§ **Aim of the task**
Read the listing and extract each line that includes the word "picture".

§ **Stored data**
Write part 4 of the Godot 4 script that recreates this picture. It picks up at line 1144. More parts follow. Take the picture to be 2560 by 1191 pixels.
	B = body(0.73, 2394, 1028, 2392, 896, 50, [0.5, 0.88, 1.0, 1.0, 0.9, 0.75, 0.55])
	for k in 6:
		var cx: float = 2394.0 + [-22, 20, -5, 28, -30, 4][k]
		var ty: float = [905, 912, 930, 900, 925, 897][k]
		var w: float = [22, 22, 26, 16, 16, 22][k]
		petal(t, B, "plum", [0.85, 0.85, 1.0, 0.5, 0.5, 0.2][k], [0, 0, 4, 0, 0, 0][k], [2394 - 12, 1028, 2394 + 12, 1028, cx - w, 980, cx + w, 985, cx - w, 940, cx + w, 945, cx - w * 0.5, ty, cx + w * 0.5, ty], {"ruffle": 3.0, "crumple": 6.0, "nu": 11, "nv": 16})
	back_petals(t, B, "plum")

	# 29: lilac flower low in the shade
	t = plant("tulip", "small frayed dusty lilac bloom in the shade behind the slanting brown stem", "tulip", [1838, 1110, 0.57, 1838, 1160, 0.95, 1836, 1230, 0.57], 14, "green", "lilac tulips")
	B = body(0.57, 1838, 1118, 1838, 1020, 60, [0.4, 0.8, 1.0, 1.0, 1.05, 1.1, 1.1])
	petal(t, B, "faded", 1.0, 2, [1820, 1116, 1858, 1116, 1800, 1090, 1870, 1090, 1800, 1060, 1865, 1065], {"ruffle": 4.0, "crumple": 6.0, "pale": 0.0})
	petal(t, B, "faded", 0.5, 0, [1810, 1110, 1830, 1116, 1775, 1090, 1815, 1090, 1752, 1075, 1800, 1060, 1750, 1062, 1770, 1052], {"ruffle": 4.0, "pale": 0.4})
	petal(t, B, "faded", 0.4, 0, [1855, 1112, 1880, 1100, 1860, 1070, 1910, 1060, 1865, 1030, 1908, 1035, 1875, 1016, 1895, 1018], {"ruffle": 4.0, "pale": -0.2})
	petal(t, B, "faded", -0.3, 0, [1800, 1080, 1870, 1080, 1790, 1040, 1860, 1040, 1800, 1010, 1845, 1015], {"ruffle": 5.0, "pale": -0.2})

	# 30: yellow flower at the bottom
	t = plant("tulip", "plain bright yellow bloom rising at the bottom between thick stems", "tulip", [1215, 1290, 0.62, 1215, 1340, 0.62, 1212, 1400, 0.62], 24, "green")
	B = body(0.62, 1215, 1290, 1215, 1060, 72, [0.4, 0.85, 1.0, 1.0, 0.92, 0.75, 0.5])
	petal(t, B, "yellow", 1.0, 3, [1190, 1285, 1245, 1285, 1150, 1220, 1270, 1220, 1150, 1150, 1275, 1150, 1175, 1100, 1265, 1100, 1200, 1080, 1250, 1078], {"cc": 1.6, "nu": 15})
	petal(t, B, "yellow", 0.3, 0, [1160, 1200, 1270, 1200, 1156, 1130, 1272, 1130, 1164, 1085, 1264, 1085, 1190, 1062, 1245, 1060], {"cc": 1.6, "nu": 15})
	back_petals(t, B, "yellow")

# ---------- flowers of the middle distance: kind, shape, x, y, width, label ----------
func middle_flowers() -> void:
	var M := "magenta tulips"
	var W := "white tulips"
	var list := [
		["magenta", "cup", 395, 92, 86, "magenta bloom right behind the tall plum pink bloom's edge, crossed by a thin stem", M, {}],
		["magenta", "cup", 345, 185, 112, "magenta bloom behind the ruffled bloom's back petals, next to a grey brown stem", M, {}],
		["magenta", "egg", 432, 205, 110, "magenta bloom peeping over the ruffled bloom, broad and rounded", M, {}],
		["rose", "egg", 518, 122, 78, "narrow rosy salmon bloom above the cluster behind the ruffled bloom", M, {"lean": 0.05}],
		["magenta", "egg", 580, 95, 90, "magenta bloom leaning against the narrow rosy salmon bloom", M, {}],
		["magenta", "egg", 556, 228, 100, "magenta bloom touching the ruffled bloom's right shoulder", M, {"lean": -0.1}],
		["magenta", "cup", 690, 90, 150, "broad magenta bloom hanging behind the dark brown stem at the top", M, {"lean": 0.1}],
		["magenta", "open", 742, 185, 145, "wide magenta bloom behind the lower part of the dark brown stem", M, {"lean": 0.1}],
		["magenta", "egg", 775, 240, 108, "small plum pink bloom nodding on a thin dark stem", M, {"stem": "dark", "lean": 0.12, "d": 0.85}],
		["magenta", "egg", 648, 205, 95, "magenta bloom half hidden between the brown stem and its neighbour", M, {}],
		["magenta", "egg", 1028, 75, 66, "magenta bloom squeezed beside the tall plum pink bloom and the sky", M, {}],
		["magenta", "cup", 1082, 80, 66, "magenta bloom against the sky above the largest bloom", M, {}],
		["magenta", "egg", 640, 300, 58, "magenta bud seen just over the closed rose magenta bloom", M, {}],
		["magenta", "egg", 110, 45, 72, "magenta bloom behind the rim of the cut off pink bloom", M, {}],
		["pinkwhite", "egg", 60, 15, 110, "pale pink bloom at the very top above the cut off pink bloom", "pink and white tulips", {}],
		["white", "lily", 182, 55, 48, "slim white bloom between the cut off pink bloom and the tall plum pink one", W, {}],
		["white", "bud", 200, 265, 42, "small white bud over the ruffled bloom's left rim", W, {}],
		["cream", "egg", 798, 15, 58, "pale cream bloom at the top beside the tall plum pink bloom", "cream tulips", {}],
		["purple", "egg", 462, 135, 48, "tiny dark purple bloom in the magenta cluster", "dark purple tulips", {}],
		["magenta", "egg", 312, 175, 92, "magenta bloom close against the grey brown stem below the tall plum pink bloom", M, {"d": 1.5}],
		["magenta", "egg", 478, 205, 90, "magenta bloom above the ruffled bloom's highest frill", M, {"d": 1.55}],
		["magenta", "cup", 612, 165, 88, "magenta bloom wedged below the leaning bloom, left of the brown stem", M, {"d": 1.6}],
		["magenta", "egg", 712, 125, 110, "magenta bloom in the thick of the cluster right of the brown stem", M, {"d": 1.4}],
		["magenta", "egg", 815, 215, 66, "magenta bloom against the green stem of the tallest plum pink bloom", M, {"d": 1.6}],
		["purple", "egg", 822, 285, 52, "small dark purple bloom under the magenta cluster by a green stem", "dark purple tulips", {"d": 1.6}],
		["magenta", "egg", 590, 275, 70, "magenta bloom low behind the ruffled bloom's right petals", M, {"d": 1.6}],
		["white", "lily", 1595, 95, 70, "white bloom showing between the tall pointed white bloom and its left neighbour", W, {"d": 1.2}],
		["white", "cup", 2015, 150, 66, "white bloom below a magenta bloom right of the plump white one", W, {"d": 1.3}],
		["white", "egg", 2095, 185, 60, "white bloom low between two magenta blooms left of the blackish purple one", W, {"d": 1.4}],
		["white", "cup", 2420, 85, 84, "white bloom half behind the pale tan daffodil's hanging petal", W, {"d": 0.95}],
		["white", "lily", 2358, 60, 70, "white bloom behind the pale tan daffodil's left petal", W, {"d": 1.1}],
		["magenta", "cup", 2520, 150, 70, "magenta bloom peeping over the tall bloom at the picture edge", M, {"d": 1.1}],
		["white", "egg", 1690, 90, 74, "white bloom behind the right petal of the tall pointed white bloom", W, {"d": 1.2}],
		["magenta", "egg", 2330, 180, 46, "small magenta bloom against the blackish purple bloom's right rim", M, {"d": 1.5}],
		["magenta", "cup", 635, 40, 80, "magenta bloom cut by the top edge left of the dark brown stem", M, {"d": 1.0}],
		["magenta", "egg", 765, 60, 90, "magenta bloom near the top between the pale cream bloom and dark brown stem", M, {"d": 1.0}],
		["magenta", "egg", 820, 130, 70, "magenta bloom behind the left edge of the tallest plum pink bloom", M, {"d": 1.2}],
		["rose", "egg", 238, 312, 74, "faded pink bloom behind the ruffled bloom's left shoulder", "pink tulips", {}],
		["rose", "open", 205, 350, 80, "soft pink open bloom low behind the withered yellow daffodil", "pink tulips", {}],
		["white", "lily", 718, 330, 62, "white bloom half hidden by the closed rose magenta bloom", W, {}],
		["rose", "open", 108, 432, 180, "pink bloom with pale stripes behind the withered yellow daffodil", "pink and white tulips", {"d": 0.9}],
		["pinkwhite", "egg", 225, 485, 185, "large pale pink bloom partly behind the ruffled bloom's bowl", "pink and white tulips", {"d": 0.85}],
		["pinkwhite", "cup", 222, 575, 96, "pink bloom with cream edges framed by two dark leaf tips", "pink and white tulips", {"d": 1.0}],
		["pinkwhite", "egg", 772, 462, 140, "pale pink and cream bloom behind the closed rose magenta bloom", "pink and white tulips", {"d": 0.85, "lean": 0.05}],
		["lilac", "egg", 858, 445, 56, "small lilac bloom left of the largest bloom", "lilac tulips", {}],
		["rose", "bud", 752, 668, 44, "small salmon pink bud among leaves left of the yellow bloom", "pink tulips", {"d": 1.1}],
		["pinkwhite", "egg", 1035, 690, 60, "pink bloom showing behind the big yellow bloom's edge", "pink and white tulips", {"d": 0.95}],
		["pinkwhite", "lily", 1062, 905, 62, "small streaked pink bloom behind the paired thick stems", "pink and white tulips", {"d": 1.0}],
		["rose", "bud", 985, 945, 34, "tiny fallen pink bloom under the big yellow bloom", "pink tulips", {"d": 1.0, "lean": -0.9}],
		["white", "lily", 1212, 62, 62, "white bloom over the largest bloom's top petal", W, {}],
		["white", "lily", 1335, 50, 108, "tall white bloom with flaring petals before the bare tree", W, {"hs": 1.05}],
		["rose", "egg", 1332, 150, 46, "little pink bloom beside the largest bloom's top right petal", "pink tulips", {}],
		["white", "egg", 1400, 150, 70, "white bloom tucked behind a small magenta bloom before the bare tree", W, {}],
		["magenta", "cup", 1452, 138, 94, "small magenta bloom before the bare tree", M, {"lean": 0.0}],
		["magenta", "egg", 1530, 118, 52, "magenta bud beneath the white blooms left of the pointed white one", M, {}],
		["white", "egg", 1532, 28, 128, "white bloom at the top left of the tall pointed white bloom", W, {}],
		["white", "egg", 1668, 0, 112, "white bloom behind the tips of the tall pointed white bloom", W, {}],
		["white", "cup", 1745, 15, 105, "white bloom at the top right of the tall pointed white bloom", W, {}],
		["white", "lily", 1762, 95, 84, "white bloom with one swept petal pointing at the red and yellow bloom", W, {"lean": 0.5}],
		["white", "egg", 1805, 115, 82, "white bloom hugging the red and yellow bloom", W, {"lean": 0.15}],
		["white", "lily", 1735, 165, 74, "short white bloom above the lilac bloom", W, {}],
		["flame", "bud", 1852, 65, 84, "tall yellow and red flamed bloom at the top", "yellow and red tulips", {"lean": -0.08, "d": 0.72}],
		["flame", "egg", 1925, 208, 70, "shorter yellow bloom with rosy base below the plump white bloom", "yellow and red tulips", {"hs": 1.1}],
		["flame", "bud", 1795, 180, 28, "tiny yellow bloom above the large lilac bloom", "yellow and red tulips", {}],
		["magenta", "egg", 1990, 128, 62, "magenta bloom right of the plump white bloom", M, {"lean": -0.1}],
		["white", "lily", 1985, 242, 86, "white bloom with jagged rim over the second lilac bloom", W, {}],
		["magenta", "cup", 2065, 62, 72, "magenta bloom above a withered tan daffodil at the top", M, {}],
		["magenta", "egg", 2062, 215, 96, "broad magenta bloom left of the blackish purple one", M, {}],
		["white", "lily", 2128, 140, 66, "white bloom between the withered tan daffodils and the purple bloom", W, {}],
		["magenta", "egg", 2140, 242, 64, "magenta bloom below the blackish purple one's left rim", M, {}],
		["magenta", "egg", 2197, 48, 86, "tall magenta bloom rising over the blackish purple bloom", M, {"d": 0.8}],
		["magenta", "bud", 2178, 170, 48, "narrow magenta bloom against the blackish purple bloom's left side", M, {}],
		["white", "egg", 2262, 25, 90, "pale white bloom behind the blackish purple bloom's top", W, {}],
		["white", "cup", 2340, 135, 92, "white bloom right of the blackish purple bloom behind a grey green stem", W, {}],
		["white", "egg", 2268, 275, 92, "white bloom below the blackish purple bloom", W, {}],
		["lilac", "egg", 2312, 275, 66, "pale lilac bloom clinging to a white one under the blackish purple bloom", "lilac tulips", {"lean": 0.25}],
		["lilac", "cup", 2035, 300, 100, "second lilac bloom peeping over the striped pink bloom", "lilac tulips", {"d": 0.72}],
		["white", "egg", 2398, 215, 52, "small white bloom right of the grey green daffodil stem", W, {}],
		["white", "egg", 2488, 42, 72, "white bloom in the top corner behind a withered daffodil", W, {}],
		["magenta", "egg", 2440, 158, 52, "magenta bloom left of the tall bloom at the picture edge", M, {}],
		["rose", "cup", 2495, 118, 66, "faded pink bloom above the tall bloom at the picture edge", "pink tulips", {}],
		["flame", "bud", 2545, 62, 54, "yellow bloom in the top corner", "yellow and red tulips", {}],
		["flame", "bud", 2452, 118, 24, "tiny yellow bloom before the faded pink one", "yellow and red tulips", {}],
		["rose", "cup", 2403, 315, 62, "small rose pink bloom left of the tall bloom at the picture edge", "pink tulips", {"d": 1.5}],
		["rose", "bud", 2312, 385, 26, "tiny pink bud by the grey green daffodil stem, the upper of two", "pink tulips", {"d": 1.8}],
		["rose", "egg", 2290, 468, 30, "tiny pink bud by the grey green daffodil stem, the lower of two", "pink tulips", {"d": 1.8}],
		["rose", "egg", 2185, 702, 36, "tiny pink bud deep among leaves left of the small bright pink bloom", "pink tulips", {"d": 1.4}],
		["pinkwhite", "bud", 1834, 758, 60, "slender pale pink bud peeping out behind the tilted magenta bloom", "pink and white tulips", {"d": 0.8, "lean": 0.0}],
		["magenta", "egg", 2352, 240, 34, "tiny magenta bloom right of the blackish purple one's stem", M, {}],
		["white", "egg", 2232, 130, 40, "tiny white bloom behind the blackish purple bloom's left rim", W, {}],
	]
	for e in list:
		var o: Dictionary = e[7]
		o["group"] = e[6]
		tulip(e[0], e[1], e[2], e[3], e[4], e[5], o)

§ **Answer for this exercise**
Write part 4 of the Godot 4 script that recreates this picture. It picks up at line 1144. More parts follow. Take the picture to be 2560 by 1191 pixels.
		["magenta", "cup", 2520, 150, 70, "magenta bloom peeping over the tall bloom at the picture edge", M, {"d": 1.1}],
		["magenta", "egg", 2440, 158, 52, "magenta bloom left of the tall bloom at the picture edge", M, {}],
		["rose", "cup", 2495, 118, 66, "faded pink bloom above the tall bloom at the picture edge", "pink tulips", {}],
		["rose", "cup", 2403, 315, 62, "small rose pink bloom left of the tall bloom at the picture edge", "pink tulips", {"d": 1.5}],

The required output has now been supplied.